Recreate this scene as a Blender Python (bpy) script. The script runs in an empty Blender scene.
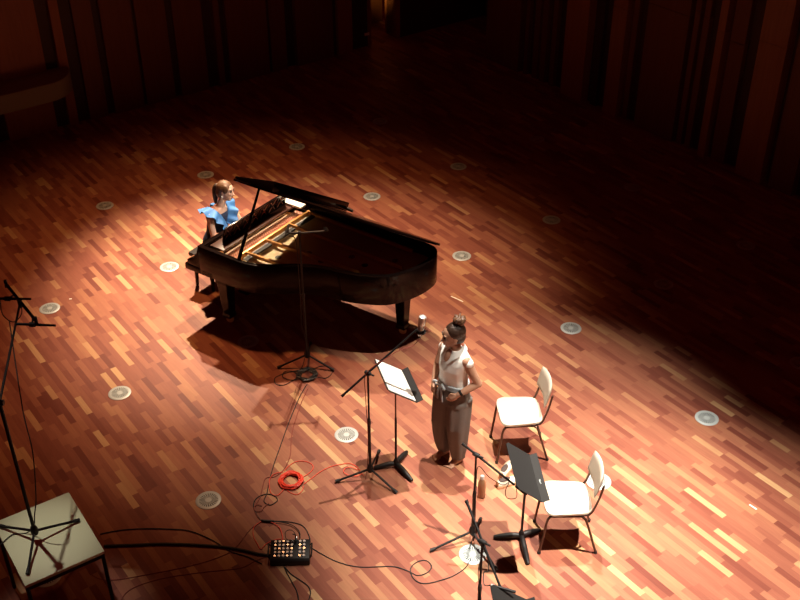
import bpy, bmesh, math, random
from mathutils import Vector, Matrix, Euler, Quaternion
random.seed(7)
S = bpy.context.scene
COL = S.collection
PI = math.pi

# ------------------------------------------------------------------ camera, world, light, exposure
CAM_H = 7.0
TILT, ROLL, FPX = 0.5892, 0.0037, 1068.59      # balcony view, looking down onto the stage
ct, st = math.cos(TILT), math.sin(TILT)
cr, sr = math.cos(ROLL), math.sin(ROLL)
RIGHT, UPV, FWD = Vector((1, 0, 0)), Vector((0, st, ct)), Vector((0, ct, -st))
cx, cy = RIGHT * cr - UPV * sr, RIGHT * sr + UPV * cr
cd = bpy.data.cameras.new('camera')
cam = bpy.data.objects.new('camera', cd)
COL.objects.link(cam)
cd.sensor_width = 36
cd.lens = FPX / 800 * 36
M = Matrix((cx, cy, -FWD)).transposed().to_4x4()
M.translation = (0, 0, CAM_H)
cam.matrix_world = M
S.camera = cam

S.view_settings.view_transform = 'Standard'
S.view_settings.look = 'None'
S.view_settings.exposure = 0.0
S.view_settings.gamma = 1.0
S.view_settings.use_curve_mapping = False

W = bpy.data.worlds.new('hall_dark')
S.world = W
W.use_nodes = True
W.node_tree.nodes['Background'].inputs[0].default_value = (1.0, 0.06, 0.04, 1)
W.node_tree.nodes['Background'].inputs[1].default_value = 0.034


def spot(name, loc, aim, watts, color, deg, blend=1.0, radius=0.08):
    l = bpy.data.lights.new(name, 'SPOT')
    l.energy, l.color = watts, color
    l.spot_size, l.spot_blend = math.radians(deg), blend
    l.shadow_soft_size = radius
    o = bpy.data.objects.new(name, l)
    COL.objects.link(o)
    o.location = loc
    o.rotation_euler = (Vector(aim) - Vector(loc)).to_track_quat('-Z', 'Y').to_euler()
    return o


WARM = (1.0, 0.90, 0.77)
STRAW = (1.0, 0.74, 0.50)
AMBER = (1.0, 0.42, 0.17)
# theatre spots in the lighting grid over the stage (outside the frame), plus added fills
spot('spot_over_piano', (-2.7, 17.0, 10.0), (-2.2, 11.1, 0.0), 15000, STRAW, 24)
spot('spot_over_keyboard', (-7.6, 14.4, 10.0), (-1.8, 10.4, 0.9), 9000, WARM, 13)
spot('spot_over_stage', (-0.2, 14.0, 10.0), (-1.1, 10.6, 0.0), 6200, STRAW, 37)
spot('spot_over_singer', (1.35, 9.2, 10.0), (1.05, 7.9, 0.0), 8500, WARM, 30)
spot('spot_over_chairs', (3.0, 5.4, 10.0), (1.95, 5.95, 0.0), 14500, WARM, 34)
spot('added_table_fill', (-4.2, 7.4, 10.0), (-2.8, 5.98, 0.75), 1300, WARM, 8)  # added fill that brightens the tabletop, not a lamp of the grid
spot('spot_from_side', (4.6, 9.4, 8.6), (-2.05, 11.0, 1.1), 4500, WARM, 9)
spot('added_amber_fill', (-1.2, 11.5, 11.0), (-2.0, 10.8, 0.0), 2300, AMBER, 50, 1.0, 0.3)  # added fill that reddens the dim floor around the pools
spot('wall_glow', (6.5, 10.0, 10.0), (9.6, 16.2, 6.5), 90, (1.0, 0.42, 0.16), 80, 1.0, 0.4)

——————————

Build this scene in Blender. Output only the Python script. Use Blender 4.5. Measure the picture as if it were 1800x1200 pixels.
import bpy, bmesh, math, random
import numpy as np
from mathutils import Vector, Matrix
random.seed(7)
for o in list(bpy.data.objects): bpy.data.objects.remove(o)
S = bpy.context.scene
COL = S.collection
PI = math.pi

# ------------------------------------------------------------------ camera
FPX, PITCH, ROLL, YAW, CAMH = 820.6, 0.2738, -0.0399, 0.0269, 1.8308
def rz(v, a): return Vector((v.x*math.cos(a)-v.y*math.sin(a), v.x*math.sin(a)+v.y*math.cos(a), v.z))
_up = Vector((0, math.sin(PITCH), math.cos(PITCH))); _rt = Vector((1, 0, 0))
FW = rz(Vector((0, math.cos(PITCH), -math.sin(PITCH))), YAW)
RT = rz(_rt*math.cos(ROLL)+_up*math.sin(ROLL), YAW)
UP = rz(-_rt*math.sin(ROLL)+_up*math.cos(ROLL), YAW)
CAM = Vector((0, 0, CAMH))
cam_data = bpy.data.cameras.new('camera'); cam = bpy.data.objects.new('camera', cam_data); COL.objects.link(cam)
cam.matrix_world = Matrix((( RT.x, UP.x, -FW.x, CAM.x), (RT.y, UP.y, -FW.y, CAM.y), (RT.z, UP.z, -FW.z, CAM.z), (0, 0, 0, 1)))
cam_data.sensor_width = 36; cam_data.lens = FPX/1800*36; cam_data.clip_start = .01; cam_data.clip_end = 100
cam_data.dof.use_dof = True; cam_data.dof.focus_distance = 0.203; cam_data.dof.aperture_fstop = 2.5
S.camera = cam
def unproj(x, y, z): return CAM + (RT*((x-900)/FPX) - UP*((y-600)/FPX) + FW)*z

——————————

Keep to the lines between the line with "Recreate this scene" and the line with "W.node_tree.nodes['Background'].inputs[1].default_value = 0.034", inclusive, and transcribe them without pictures.

Recreate this scene as a Blender Python (bpy) script. The script runs in an empty Blender scene.
import bpy, bmesh, math, random
from mathutils import Vector, Matrix, Euler, Quaternion
random.seed(7)
S = bpy.context.scene
COL = S.collection
PI = math.pi

# ------------------------------------------------------------------ camera, world, light, exposure
CAM_H = 7.0
TILT, ROLL, FPX = 0.5892, 0.0037, 1068.59      # balcony view, looking down onto the stage
ct, st = math.cos(TILT), math.sin(TILT)
cr, sr = math.cos(ROLL), math.sin(ROLL)
RIGHT, UPV, FWD = Vector((1, 0, 0)), Vector((0, st, ct)), Vector((0, ct, -st))
cx, cy = RIGHT * cr - UPV * sr, RIGHT * sr + UPV * cr
cd = bpy.data.cameras.new('camera')
cam = bpy.data.objects.new('camera', cd)
COL.objects.link(cam)
cd.sensor_width = 36
cd.lens = FPX / 800 * 36
M = Matrix((cx, cy, -FWD)).transposed().to_4x4()
M.translation = (0, 0, CAM_H)
cam.matrix_world = M
S.camera = cam

S.view_settings.view_transform = 'Standard'
S.view_settings.look = 'None'
S.view_settings.exposure = 0.0
S.view_settings.gamma = 1.0
S.view_settings.use_curve_mapping = False

W = bpy.data.worlds.new('hall_dark')
S.world = W
W.use_nodes = True
W.node_tree.nodes['Background'].inputs[0].default_value = (1.0, 0.06, 0.04, 1)
W.node_tree.nodes['Background'].inputs[1].default_value = 0.034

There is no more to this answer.